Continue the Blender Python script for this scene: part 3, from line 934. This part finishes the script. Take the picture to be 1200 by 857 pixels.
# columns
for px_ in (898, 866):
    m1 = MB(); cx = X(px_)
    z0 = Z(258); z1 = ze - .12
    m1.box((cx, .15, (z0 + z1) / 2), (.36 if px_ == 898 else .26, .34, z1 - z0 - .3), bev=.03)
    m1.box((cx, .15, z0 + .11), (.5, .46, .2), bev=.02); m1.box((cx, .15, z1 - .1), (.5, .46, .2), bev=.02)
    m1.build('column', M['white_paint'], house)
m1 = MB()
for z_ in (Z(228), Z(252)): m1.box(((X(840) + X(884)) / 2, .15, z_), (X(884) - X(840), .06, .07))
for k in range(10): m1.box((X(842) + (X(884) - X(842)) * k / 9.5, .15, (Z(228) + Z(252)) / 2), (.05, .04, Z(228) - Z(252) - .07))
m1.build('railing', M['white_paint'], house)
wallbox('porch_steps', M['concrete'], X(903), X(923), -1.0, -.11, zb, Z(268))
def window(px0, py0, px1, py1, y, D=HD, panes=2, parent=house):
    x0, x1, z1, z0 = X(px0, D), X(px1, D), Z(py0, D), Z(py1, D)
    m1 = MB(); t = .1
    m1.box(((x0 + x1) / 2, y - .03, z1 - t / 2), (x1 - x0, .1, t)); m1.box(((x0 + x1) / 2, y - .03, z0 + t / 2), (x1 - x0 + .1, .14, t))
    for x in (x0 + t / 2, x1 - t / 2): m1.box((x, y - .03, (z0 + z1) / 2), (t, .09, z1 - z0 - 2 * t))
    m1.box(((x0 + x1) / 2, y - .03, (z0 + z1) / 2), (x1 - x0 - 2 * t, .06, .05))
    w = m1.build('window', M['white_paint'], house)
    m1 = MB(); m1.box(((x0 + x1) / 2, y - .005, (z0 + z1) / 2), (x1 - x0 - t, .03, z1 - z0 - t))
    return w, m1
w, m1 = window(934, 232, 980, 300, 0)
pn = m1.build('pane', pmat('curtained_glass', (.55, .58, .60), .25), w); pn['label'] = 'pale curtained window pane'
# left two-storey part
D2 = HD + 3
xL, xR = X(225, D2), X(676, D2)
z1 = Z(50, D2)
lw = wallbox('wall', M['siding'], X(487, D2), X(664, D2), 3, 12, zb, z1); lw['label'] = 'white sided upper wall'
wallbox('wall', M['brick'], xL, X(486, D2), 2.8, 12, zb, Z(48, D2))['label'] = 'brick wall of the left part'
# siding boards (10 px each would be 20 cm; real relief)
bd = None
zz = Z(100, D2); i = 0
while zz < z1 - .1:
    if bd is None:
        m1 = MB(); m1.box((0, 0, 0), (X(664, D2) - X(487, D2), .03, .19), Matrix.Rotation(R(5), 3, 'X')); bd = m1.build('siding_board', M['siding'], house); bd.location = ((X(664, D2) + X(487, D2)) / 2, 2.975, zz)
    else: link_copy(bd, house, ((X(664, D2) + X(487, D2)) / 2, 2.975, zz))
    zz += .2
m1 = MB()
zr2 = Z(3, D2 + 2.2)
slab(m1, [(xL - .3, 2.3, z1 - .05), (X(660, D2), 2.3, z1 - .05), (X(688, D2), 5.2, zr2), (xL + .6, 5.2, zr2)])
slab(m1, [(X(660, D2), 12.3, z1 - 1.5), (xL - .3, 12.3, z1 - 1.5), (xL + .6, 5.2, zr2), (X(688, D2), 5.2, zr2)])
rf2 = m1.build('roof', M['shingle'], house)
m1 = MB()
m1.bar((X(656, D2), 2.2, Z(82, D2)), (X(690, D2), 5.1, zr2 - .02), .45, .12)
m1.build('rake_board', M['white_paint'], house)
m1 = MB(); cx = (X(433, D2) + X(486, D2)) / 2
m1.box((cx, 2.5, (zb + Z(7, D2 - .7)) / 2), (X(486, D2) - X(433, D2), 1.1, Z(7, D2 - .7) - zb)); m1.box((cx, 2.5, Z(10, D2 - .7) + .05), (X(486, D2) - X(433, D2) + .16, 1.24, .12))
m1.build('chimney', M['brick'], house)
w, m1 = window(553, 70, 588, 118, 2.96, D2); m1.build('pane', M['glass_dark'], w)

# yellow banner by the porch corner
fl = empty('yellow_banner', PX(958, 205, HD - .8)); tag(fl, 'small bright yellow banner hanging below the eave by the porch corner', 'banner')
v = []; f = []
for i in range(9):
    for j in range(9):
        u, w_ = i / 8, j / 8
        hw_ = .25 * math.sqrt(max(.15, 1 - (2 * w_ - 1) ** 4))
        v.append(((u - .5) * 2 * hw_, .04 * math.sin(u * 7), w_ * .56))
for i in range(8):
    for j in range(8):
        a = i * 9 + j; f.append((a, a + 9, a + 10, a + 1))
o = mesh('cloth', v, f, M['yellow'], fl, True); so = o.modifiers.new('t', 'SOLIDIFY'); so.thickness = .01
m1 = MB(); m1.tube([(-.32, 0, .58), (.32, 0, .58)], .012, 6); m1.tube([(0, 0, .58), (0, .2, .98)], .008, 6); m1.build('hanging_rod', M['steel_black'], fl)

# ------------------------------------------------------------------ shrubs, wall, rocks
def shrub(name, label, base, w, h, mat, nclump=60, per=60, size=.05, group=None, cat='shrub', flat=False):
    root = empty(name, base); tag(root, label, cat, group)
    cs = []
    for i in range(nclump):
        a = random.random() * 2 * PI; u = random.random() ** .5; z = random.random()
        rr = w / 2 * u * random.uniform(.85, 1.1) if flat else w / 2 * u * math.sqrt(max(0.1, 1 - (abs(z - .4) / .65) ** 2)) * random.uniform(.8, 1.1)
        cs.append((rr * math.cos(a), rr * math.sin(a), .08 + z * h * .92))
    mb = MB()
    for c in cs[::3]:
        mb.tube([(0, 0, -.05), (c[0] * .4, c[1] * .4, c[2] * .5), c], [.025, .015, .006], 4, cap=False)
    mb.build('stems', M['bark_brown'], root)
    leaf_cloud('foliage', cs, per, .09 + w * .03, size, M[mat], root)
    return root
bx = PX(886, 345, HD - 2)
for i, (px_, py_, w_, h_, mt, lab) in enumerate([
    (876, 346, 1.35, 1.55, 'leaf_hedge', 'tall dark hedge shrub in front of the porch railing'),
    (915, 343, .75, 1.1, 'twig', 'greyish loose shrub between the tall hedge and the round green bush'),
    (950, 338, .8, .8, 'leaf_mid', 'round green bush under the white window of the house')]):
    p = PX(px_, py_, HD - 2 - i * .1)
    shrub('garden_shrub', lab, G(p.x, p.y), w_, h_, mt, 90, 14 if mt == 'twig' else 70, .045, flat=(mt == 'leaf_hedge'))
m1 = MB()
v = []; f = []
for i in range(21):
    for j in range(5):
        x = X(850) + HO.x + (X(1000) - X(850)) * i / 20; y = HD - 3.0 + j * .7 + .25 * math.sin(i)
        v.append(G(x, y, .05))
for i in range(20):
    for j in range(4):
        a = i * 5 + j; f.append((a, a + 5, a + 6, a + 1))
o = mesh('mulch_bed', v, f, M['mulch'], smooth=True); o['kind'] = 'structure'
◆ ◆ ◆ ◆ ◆
Exercise goal >>
Your task is to print the whole listing again exactly.

Solution >>
Continue the Blender Python script for this scene: part 3, from line 934. This part finishes the script. Take the picture to be 1200 by 857 pixels.
# columns
for px_ in (898, 866):
    m1 = MB(); cx = X(px_)
    z0 = Z(258); z1 = ze - .12
    m1.box((cx, .15, (z0 + z1) / 2), (.36 if px_ == 898 else .26, .34, z1 - z0 - .3), bev=.03)
    m1.box((cx, .15, z0 + .11), (.5, .46, .2), bev=.02); m1.box((cx, .15, z1 - .1), (.5, .46, .2), bev=.02)
    m1.build('column', M['white_paint'], house)
m1 = MB()
for z_ in (Z(228), Z(252)): m1.box(((X(840) + X(884)) / 2, .15, z_), (X(884) - X(840), .06, .07))
for k in range(10): m1.box((X(842) + (X(884) - X(842)) * k / 9.5, .15, (Z(228) + Z(252)) / 2), (.05, .04, Z(228) - Z(252) - .07))
m1.build('railing', M['white_paint'], house)
wallbox('porch_steps', M['concrete'], X(903), X(923), -1.0, -.11, zb, Z(268))
def window(px0, py0, px1, py1, y, D=HD, panes=2, parent=house):
    x0, x1, z1, z0 = X(px0, D), X(px1, D), Z(py0, D), Z(py1, D)
    m1 = MB(); t = .1
    m1.box(((x0 + x1) / 2, y - .03, z1 - t / 2), (x1 - x0, .1, t)); m1.box(((x0 + x1) / 2, y - .03, z0 + t / 2), (x1 - x0 + .1, .14, t))
    for x in (x0 + t / 2, x1 - t / 2): m1.box((x, y - .03, (z0 + z1) / 2), (t, .09, z1 - z0 - 2 * t))
    m1.box(((x0 + x1) / 2, y - .03, (z0 + z1) / 2), (x1 - x0 - 2 * t, .06, .05))
    w = m1.build('window', M['white_paint'], house)
    m1 = MB(); m1.box(((x0 + x1) / 2, y - .005, (z0 + z1) / 2), (x1 - x0 - t, .03, z1 - z0 - t))
    return w, m1
w, m1 = window(934, 232, 980, 300, 0)
pn = m1.build('pane', pmat('curtained_glass', (.55, .58, .60), .25), w); pn['label'] = 'pale curtained window pane'
# left two-storey part
D2 = HD + 3
xL, xR = X(225, D2), X(676, D2)
z1 = Z(50, D2)
lw = wallbox('wall', M['siding'], X(487, D2), X(664, D2), 3, 12, zb, z1); lw['label'] = 'white sided upper wall'
wallbox('wall', M['brick'], xL, X(486, D2), 2.8, 12, zb, Z(48, D2))['label'] = 'brick wall of the left part'
# siding boards (10 px each would be 20 cm; real relief)
bd = None
zz = Z(100, D2); i = 0
while zz < z1 - .1:
    if bd is None:
        m1 = MB(); m1.box((0, 0, 0), (X(664, D2) - X(487, D2), .03, .19), Matrix.Rotation(R(5), 3, 'X')); bd = m1.build('siding_board', M['siding'], house); bd.location = ((X(664, D2) + X(487, D2)) / 2, 2.975, zz)
    else: link_copy(bd, house, ((X(664, D2) + X(487, D2)) / 2, 2.975, zz))
    zz += .2
m1 = MB()
zr2 = Z(3, D2 + 2.2)
slab(m1, [(xL - .3, 2.3, z1 - .05), (X(660, D2), 2.3, z1 - .05), (X(688, D2), 5.2, zr2), (xL + .6, 5.2, zr2)])
slab(m1, [(X(660, D2), 12.3, z1 - 1.5), (xL - .3, 12.3, z1 - 1.5), (xL + .6, 5.2, zr2), (X(688, D2), 5.2, zr2)])
rf2 = m1.build('roof', M['shingle'], house)
m1 = MB()
m1.bar((X(656, D2), 2.2, Z(82, D2)), (X(690, D2), 5.1, zr2 - .02), .45, .12)
m1.build('rake_board', M['white_paint'], house)
m1 = MB(); cx = (X(433, D2) + X(486, D2)) / 2
m1.box((cx, 2.5, (zb + Z(7, D2 - .7)) / 2), (X(486, D2) - X(433, D2), 1.1, Z(7, D2 - .7) - zb)); m1.box((cx, 2.5, Z(10, D2 - .7) + .05), (X(486, D2) - X(433, D2) + .16, 1.24, .12))
m1.build('chimney', M['brick'], house)
w, m1 = window(553, 70, 588, 118, 2.96, D2); m1.build('pane', M['glass_dark'], w)

# yellow banner by the porch corner
fl = empty('yellow_banner', PX(958, 205, HD - .8)); tag(fl, 'small bright yellow banner hanging below the eave by the porch corner', 'banner')
v = []; f = []
for i in range(9):
    for j in range(9):
        u, w_ = i / 8, j / 8
        hw_ = .25 * math.sqrt(max(.15, 1 - (2 * w_ - 1) ** 4))
        v.append(((u - .5) * 2 * hw_, .04 * math.sin(u * 7), w_ * .56))
for i in range(8):
    for j in range(8):
        a = i * 9 + j; f.append((a, a + 9, a + 10, a + 1))
o = mesh('cloth', v, f, M['yellow'], fl, True); so = o.modifiers.new('t', 'SOLIDIFY'); so.thickness = .01
m1 = MB(); m1.tube([(-.32, 0, .58), (.32, 0, .58)], .012, 6); m1.tube([(0, 0, .58), (0, .2, .98)], .008, 6); m1.build('hanging_rod', M['steel_black'], fl)

# ------------------------------------------------------------------ shrubs, wall, rocks
def shrub(name, label, base, w, h, mat, nclump=60, per=60, size=.05, group=None, cat='shrub', flat=False):
    root = empty(name, base); tag(root, label, cat, group)
    cs = []
    for i in range(nclump):
        a = random.random() * 2 * PI; u = random.random() ** .5; z = random.random()
        rr = w / 2 * u * random.uniform(.85, 1.1) if flat else w / 2 * u * math.sqrt(max(0.1, 1 - (abs(z - .4) / .65) ** 2)) * random.uniform(.8, 1.1)
        cs.append((rr * math.cos(a), rr * math.sin(a), .08 + z * h * .92))
    mb = MB()
    for c in cs[::3]:
        mb.tube([(0, 0, -.05), (c[0] * .4, c[1] * .4, c[2] * .5), c], [.025, .015, .006], 4, cap=False)
    mb.build('stems', M['bark_brown'], root)
    leaf_cloud('foliage', cs, per, .09 + w * .03, size, M[mat], root)
    return root
bx = PX(886, 345, HD - 2)
for i, (px_, py_, w_, h_, mt, lab) in enumerate([
    (876, 346, 1.35, 1.55, 'leaf_hedge', 'tall dark hedge shrub in front of the porch railing'),
    (915, 343, .75, 1.1, 'twig', 'greyish loose shrub between the tall hedge and the round green bush'),
    (950, 338, .8, .8, 'leaf_mid', 'round green bush under the white window of the house')]):
    p = PX(px_, py_, HD - 2 - i * .1)
    shrub('garden_shrub', lab, G(p.x, p.y), w_, h_, mt, 90, 14 if mt == 'twig' else 70, .045, flat=(mt == 'leaf_hedge'))
m1 = MB()
v = []; f = []
for i in range(21):
    for j in range(5):
        x = X(850) + HO.x + (X(1000) - X(850)) * i / 20; y = HD - 3.0 + j * .7 + .25 * math.sin(i)
        v.append(G(x, y, .05))
for i in range(20):
    for j in range(4):
        a = i * 5 + j; f.append((a, a + 5, a + 6, a + 1))
o = mesh('mulch_bed', v, f, M['mulch'], smooth=True); o['kind'] = 'structure'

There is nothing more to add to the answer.